Just consider the similarities:
SANGER: But I guess the question is, If we can’t, do you think that your presidency, let’s assume for a moment that they contribute what they are contributing today, or what they have contributed historically, your presidency would be one of pulling back and saying, “You know, we’re not going to invest in these alliances with NATO, we are not going to invest as much as we have in Asia since the end of the Korean War because we can’t afford it and it’s really not in our interest to do so.”
TRUMP: If we cannot be properly reimbursed for the tremendous cost of our military protecting other countries, and in many cases the countries I’m talking about are extremely rich.
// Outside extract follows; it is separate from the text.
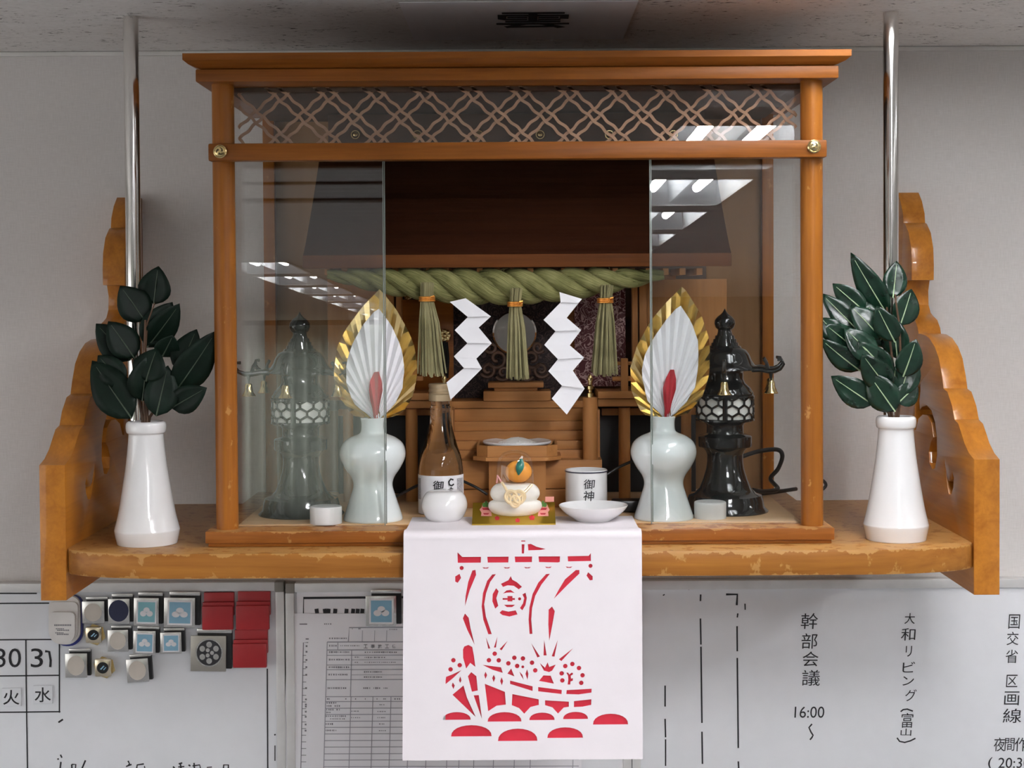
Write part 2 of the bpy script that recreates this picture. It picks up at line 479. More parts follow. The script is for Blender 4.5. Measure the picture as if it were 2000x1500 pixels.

Then if we cannot make a deal, which I believe we will be able to, and which I would prefer being able to, but if we cannot make a deal, I would like you to say, I would prefer being able to, some people, the one thing they took out of your last story, you know, some people, the fools and the haters, they said, “Oh, Trump doesn’t want to protect you.” I would prefer that we be able to continue, but if we are not going to be reasonably reimbursed for the tremendous cost of protecting these massive nations with tremendous wealth — you have the tape going on?…
Now, Hillary Clinton said: “I will never leave Japan. I will never leave Japan. Will never leave any of our ——” Well now, once you say that, guess what happens? What happens?HABERMAN: You’re stuck.
TRUMP: You can’t negotiate.
HABERMAN: Right.
TRUMP: In a deal, you always have to be prepared to walk. Hillary Clinton has said, “We will never, ever walk.” That’s a wonderful phrase, but unfortunately, if I were on Saudi Arabia’s side, Germany, Japan, South Korea and others, I would say, “Oh, they’re never leaving, so what do we have to pay them for?”
RON PAUL: They use [the term Isolationist] all the time, and they do that to be very negative. There are a few people in the country who say, “Well, that’s good. I sort of like that term.” I don’t particularly like the term because I do not think I am an isolationist at all. Because along with the advice of not getting involved in entangling alliances and into the internal affairs of other countries, the Founders said – and it’s permissible under the Constitution – to be friends with people, trade with people, communicate with them, and get along with them – but stay out of the military alliances. The irony is they accuse us, who would like to be less interventionist and keep our troops at home, of being isolationist. Yet if you look at the results of the policy of the last six years, we find that we are more isolated than ever before. So I claim the policy of those who charge us with being isolationists is really diplomatic isolationism. They are not willing to talk to Syria. They are not willing to talk to Iran. They are not willing to trade with people that might have questionable people in charge. We have literally isolated ourselves. We have less friends and more enemies than ever before. So in a way, it’s one of the unintended consequences of their charges. They are the true isolationists, I believe.
What was it Hegel should have said about farces?
The operative point to clarify is that Ron Paul always had a leery relationship with white supremacists, he never had either the ability or guts to thoroughly antagonize and purge from his organization that sort of supporter and instead kept them at arm’s length on the one hand while still trafficking in a “small government” verbiage that was only one f-stop away from “states rights”.
Yet that stance seems principled in comparison to Trump, who not only does not push them away, he toys with and seems to revel in playing to them as a constituency! And in that sense he is much more dangerous.
Ultimately Trump is a true dialectical fusion of the 2012 Republican primaries and its two major candidates, Paul and Romney. The former Governor of Massachusetts was a business-class country club party machine cog who had as much appeal and grace as a louse. By contrast, the Congressman from Texas was able to make the crowds explode with glee by trafficking in a retro vision of American commerce circa 1953 that seemed desirable to return to, despite the fact that he left out how Eisenhower’s tax code put a massive burden on the rich and the creation of the interstate highway system, which underwrote a good deal of that economic growth, was the biggest Keynesian public works project in American peacetime history up to that point.
Now we have a Republican who wants to return to 1953, segregation and all, with a (seeming) desire to rebuild infrastructure and the public sector rather than privatizing it who owns the golf course!
Either way, this is a nasty waltz down memory lane.